Asked whether Boone went too far with his use of profanity, crew chief Gerry Davis replied: “Yes, absolutely.”

Boone’s colorful expression was being sold as a t-shirt online before the first game ended.

“He’s been calling us savages all year,” Voit said. “Not a lot of coaches I think would back it up and use that type of word, but I think we appreciate it — and we are a bunch of savages.”

Chirinos had thrown a 1-1 pitch to Aaron Judge in the first that appeared to be low before dropping a splitter into the strike zone for strike three.

“Just a big game, and just felt like some things weren’t going our way there early, and it felt like it needed to be known,” Boone said. “Sometimes in the heat of the battle, you just kind of utter some things. But I feel that way about our guys, no doubt.”

Boone was tossed for the third time this season and the seventh time in two years as a big league manager.

“Certainly didn’t want anyone else getting tossed.
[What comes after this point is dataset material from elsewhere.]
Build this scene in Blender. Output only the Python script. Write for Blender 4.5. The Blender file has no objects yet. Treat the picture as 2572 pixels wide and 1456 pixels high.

We were pretty heated there, several of our guys there in the first couple of innings,” Boone said. “So I just felt it was necessary in that spot to kind of take the attention off some of the other guys.”

Gardner called them “terrible pitches” that “completely changes how an at-bat shakes out.” He laughed about going batty in the dugout.

“I can’t throw my helmet anymore,” he said. “Just making noise. Just being me.”

After Wednesday night’s rainout was rescheduled as part of the doubleheader, the start was delayed 1 hour, 26 minutes because more rain was forecast. Austin Meadows homered on Germán’s fourth pitch and Díaz on his eighth, both curveballs.

Germán (12-2) rebounded to win his third straight start since recovering from a hip injury and tie for the big league lead in wins, allowing four hits in six innings. Boone’s tirade inspired him.

“I loved it,” Germán said through a translator. “Personally, I fed off that energy.”

Gary Sánchez smashed a go-ahead 110 mph single off the glove of third baseman Yandy Díaz during a three-run fifth. Díaz had helped the Yankees come alive when he dropped Gregorius’ leadoff popup in the second for a two-base error.

Voit singled in a run in the fifth and Urshela had an RBI double as part of a three-hit game. Aaron Hicks added a sixth-inning homer .

Chirinos (9-5) gave up five runs — four earned — and in five innings.

In the second game, Luis Cessa (1-1) allowed two hits in 3 1/3 scoreless innings to win for the first time since July 9 last year and the Yankees improved to 8-0 when using Chad Green as an opener. Green escaped a bases-loaded, no-outs jam in the first , and Morton matched his season high by allowing five runs in 5 2/3 innings.

Nate Lowe’s RBI double put the Rays ahead in the third. Morton (11-3) balked when Zunino tried to call time before the first pitch to Gregorius and the pitcher stopped his motion — even though plate umpire Pat Hoberg didn’t grant Zunino’s request.

“I saw something that I wasn’t comfortable about,” Zunino said. “I wanted to try to save our situation there a little bit. I was just a little too late in doing that.”

DRAWING BOARD

Gregorius, adding to his Twitter emojis after Yankees win, debuted his Instagram portraits of Yankees teammates this week with Edwin Encarnación with a parrot on his right arm, a reference to Encarnación’s parrot wing motion during home run trots. He added Urshela and Cessa on Thursday.

UP NEXT

Rays: LHP Brendan McKay (1-0) will be recalled to start Friday against the Chicago White Sox.

Yankees: Pushed back because of the rainout, LHP J.A. Happ (7-5) is slated to start Friday against Colorado.